President Roh Moo-hyun will make the inter-Korean summit a road trip.
Roh will travel overland to Pyongyang for the Aug. 28 to 30 meeting, officials said yesterday, announcing the outcome of the first summit preparatory meeting between the two Koreas held at the border city of Kaesong.
Taking the highway along the west coast, Roh and first lady Kwon Yang-suk will travel by private limousine with an entourage of about 150 officials and business leaders. They will arrive in Pyongyang by way of Kaesong.
“The two governments agreed that the South’s delegation will use the road along the Gyeongui line when they travel north,” said Deputy Unification Minister Lee Kwan-se, the head of the South’s working-level negotiating team. The Gyeongui line is the railway linking Seoul and Shinuiju, near the Chinese border.
The South had earlier suggested using the recently reconnected railway to cross the border, but the North balked at the suggestion.
Lee said without elaborating that North Korean officials explained that “overall circumstances did not allow” them to use the railway.
The reason for their reluctance to trust the train may lie with the torrential rains that spawned heavy flooding in North Korea that could have damaged the tracks.
A South Korean official said the rains have yet to cause any trouble with the highways, because the road that runs adjacent to the Gyeongui line is built on high ground. The northerners said the roads are in good shape.
For the first inter-Korean summit in 2000, former president Kim Dae-jung flew to Pyongyang to be greeted by Kim Jong-il at the Sunan International Airport in Pyongyang.
Yesterday’s meeting also came up with a long list of agreements on how the two parties should prepare for the upcoming summit.

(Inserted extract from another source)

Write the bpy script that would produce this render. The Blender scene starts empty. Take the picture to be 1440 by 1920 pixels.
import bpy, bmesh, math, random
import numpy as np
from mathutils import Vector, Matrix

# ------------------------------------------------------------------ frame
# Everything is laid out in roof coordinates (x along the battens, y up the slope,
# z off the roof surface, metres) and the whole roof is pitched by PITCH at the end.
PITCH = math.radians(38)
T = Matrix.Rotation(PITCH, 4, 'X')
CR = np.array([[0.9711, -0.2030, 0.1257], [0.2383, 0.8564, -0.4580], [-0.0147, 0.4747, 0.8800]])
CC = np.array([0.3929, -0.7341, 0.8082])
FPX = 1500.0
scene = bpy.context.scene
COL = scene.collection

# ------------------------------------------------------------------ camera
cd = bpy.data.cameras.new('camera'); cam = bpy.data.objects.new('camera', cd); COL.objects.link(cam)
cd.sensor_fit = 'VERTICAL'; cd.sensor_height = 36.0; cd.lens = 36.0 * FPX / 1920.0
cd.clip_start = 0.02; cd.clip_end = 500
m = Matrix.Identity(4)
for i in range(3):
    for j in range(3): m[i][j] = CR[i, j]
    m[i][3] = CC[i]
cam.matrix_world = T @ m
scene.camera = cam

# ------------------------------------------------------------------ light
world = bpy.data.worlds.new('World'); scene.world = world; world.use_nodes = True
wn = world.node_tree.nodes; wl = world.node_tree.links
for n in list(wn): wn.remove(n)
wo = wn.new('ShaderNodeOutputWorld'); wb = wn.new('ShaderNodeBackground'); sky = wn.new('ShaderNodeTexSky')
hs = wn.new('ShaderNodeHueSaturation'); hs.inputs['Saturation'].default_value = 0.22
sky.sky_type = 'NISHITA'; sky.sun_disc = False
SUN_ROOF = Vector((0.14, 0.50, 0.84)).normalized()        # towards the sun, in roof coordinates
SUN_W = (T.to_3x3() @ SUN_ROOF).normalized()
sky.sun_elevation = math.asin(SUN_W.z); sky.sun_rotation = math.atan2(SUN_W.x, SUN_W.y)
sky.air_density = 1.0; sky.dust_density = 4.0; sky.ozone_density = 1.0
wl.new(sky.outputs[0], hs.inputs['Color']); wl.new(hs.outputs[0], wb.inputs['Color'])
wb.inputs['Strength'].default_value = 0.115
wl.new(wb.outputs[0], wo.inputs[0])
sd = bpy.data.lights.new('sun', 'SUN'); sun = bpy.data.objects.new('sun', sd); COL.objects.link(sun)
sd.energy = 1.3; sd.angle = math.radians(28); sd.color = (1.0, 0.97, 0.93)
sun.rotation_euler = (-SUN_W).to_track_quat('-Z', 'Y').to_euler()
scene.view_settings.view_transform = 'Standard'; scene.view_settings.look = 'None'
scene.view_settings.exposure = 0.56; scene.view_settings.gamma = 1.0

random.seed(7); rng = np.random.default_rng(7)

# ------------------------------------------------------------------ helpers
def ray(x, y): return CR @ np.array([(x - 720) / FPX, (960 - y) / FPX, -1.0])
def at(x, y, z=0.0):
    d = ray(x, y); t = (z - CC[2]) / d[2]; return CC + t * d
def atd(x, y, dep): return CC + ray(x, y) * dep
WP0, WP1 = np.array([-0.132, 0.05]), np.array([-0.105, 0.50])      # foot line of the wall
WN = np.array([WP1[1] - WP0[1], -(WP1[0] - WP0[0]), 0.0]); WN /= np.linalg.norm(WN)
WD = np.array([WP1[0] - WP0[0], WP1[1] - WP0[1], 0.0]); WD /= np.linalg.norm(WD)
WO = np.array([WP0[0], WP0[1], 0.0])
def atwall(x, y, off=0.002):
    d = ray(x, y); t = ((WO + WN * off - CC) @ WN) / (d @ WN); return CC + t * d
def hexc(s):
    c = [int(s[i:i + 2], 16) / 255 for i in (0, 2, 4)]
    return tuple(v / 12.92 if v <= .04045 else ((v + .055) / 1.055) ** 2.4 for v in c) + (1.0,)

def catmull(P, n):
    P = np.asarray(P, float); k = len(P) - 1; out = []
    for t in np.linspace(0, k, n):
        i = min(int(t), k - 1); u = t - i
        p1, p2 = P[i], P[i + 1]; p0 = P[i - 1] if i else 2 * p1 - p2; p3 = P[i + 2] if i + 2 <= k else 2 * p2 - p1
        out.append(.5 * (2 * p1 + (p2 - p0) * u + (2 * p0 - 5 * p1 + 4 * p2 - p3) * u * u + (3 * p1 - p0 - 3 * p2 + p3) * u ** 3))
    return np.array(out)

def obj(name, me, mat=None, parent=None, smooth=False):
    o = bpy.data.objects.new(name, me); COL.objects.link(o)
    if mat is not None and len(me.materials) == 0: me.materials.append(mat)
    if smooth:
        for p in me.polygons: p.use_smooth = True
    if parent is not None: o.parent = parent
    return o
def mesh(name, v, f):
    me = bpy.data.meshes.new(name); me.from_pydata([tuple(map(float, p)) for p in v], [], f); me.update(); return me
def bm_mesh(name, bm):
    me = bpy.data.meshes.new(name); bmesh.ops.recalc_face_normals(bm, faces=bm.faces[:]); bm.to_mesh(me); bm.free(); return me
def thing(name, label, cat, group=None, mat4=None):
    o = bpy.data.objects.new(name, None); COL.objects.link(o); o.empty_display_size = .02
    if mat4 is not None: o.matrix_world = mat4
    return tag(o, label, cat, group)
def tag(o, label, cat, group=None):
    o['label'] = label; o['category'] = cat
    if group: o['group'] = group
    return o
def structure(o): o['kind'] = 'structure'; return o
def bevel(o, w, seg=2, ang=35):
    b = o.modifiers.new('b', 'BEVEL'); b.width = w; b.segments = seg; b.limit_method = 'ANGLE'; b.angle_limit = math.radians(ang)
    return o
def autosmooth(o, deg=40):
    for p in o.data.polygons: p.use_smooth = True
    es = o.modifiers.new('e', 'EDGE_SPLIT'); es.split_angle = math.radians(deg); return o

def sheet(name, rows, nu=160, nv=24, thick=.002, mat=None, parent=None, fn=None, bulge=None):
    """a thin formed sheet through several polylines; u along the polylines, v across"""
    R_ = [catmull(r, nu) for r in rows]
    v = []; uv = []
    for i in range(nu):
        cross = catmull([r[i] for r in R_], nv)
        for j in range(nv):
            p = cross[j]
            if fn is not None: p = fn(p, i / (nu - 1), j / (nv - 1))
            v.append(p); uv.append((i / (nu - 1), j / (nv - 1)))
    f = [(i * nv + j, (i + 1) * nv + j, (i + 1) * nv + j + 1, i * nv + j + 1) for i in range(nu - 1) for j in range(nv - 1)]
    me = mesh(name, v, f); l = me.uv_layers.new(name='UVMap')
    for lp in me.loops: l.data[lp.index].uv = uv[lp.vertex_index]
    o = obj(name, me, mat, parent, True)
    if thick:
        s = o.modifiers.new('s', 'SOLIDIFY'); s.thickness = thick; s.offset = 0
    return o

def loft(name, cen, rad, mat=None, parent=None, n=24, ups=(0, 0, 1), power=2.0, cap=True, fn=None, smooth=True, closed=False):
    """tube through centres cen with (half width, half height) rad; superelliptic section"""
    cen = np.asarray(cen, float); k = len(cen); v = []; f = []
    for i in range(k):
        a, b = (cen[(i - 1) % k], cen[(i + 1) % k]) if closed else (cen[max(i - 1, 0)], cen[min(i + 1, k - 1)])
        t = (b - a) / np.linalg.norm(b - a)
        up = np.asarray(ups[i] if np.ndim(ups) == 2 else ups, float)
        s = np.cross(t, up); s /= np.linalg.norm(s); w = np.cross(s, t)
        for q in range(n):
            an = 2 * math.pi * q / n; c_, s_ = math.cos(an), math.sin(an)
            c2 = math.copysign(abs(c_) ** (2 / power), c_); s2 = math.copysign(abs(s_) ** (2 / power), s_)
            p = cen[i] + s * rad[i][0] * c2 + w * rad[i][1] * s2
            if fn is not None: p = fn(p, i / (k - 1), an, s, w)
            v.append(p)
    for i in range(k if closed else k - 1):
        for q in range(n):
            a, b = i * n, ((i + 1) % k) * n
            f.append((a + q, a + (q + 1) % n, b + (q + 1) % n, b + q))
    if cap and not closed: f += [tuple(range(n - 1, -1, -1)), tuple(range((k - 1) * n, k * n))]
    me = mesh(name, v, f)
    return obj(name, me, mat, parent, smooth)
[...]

South Korea will send 202 delegates to the summit, only slightly more than the 182-member delegation of seven years ago, although the South had hoped to bring more guests. From the delegation, 50 will be reporters.
The South will dispatch 30 officials to the North a week before the summit to check on the itinerary. The agenda will be based on the joint statement that Kim Man-bok, the South Korean spymaster, and Kim Yang-gon, the North’s chief propagandist, signed agreeing to the summit. The statement said that the goals of the summit are peace, prosperity and reunification.